なるほど、奴さんは裸一貫で出てくるのであって、それにまずは肌着とその洗い違えも入り用であるし、いざ家居に連れ帰るとなれば、新生児対応の「チャイルドシート」も必要であるし、帰った先で転がるための「ベビーベッド」も必須である。
さもなくば、暴君で知られるわが家の小型犬に、大事な赤ん坊を囓られても文句は言えない。
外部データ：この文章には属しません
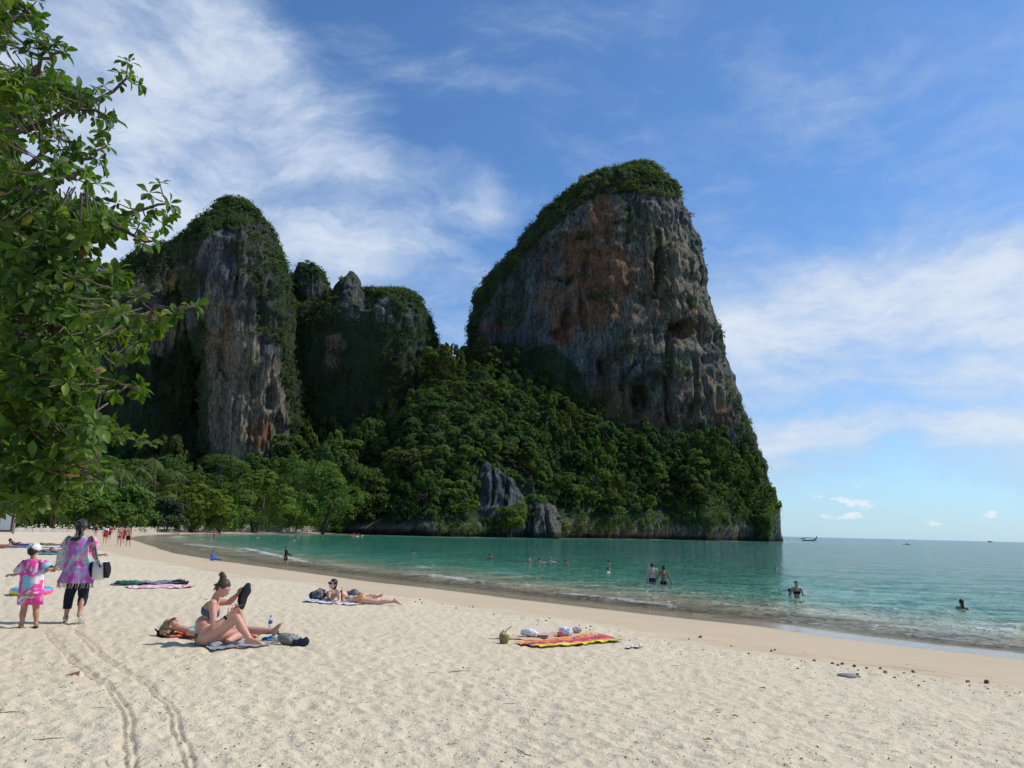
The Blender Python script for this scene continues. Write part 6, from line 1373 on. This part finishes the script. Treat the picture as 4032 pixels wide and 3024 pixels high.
# swimmers
def swimmer(x, y, hgt, label, ang=0., skin=SK_tan, hm=None, hk='short', top=None, fem=False, k=1.0, arms=False, vox=.027):
    p = onz(x, y, 0.0); hz = hgt-.112*k; c_, s_ = math.cos(-ang), math.sin(-ang); R_ = np.array([[c_, -s_, 0], [s_, c_, 0], [0, 0, 1]])
    o = thing('person', p, label, 'person'); B = MB(); T = lambda a, b_, z_: p+R_ @ np.array([a*k, b_*k, 0])+[0, 0, hz+z_*k]; f = R_ @ np.array([0, 1, 0.]); up = np.array([0, 0, 1.])
    add_head(B, T(0, 0, 0), f, up, k, fem); B.cap(T(0, -.01, -.05), .05*k, T(0, -.02, -.17), .055*k, 12); r_ = R_ @ np.array([1, 0, 0.]); A = np.array([r_, f, up])
    B.cap(T(-.17, -.02, -.20), .05*k, T(.17, -.02, -.20), .05*k, 12); B.ell(T(0, -.01, -.33), np.array([.15, .10, .17])*k, A, 16, 10); B.ell(T(0, -.01, -.52), np.array([.12, .09, .14])*k, A)
    for s in (-1, 1):
        if arms: B.cap(T(.19*s, -.02, -.21), .045*k, T(.36*s, .12, -.26), .038*k); B.cap(T(.36*s, .12, -.26), .038*k, T(.40*s, .32, -.22), .026*k)
        else: B.cap(T(.19*s, -.02, -.21), .045*k, T(.25*s, .02, -.46), .036*k)
    bd = remesh(B, vox, 3); mk('body', bd[0], bd[1], skin, o)
    if top: shell('swimwear', bd, lambda V: (V[:, 2] < p[2]+hz-.30*k) & (V[:, 2] > p[2]+hz-.42*k) & (np.linalg.norm((V-T(0, 0, -.3))[:, :2], axis=1) < .18), .008, top, o)
    hair(hk, T(0, 0, 0), f, up, k, hm or H_dark, o, vox=.017, long=[T(0, -.08, -.1), T(0, -.10, -.22)] if hk == 'long' else None)
SW = [(1013, 2123, .62, 'pale swimmer farthest left in the green water with bare shoulders showing', 0, SK_pale, None, True), (1052, 2119, .28, 'distant swimmer\'s head between two swimmers near the far beach', 1, SK_tan, None, False), (1080, 2123, .32, 'dark-haired distant swimmer right of the pale-shouldered one', 2, SK_tan, None, False),
      (1157, 2130, .36, 'swimmer with black hair below the two distant heads near the far beach', 3, SK_pale, None, False), (1170, 2119, .62, 'distant bather standing out to the shoulders near the far beach', 0, SK_pale, None, False), (1225, 2117, .25, 'tiny distant head close under the seawall trees', 1, SK_tan, None, False),
      (1270, 2120, .28, 'distant swimmer\'s head left of the red kayak', 2, SK_pale, H_blond, False), (1354, 2135, .30, 'lone swimmer\'s head just below the red and green kayak', 2, SK_brown, None, False), (1628, 2178, .32, 'tan swimmer\'s head alone left of the row of swimmers', .5, SK_tan, None, False),
      (1930, 2205, .55, 'swimmer with dark hair and bare shoulders left of the row of five', .3, SK_tan, None, False), (2083, 2214, .50, 'fair-haired swimmer first in the row of swimmers', 3.1, SK_tan, H_brown, False), (2125, 2219, .42, 'dark-haired swimmer with an arm out second in the row of swimmers', .4, SK_pale, None, True),
      (2167, 2221, .50, 'fair-haired swimmer with white shoulders third in the row of swimmers', .2, SK_pale, H_blond, True), (2228, 2224, .40, 'reddish-haired swimmer last in the row of swimmers', .6, SK_tan, H_brown, False), (2396, 2220, .34, 'swimmer\'s dark head above the pair of swimmers left of the wading couple', .3, SK_tan, None, False),
      (2397, 2254, .32, 'dark-haired swimmer with face turned sideways left of the wading couple', 2.2, SK_pale, None, False), (3055, 2247, .24, 'sunburnt swimmer\'s head alone in the blue water', 3.0, SK_rosy, H_brown, False)]
for x, y, hg, lab, an_, sk, hm, ar in SW: swimmer(x, y, hg, lab, an_, sk, hm, arms=ar)
swimmer(3138, 2351, .66, 'person in a dark bikini with long wet hair standing chest-deep beside a child', math.radians(200), SK_tan, None, 'long', C_black, True, vox=.0145)
swimmer(3112, 2343, .28, 'child\'s dark head beside the person standing chest-deep in a dark bikini', math.radians(100), SK_tan, None, k=.85, vox=.0145)
swimmer(3787, 2396, .34, 'swimmer with long dark hair seen from behind, nearest the right edge', .1, SK_tan, None, 'long', vox=.0145)
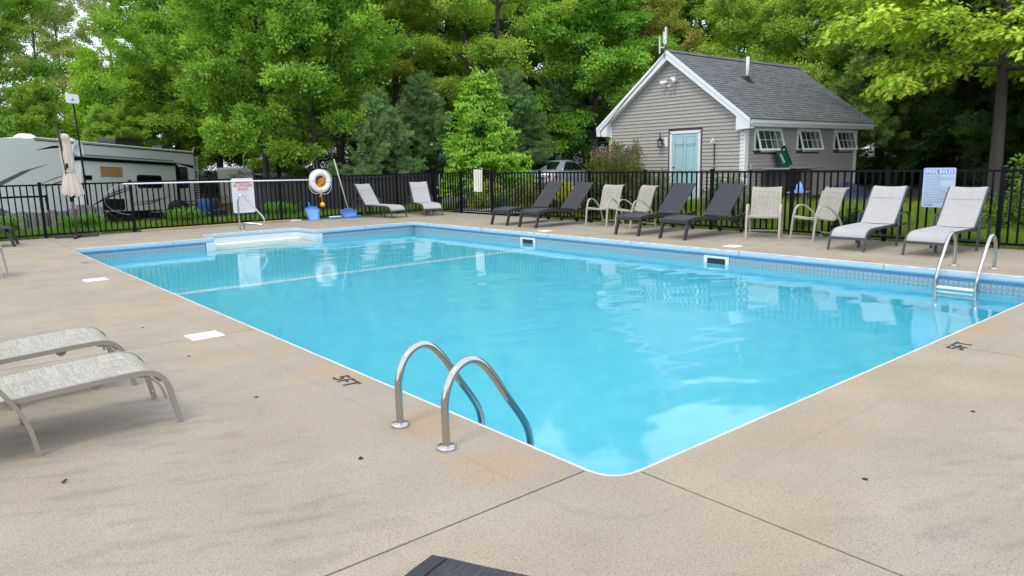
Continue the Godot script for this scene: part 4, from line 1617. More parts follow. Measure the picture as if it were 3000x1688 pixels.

そんなことを考えつつ『西松屋』に初めて足を踏み入れた私は、「ほうほう、これが音に聞く産着で、これがチャイルドシートで、こっちが最近の乳母車であるか」とボロボロ目からうろこを落としまくった挙げ句、結局ヘンな物を買って帰ってきた。
父の手には「聴診器」。そいつをおもむろにカバンから取り出して、往診ごっこか知らんが、まずはトイプードルの心音を確認している。
犬は怪訝な顔をして立ち去り、妻がおいおいという顔でこっちを見ている。少しく大きくなりかけた腹には、微かな胎動が感じられるという。
何よりもまずは、私の子供が動く音を聞いてみたい。耳を澄まして、その腹の中に私の子が息づいている兆候を感じ取ってみたい。
呆れた様子で犬はケージに入って寝てしまったけれど、妻はもういい加減にせよというけれど、あきらめの悪い父親は、その腹の微かなふくらみに、じっと耳を澄ましている。
ごぼごぼと妻の腸が動いている。赤ん坊の動静は皆目わからないが、とりあえず母体は健康であるらしい。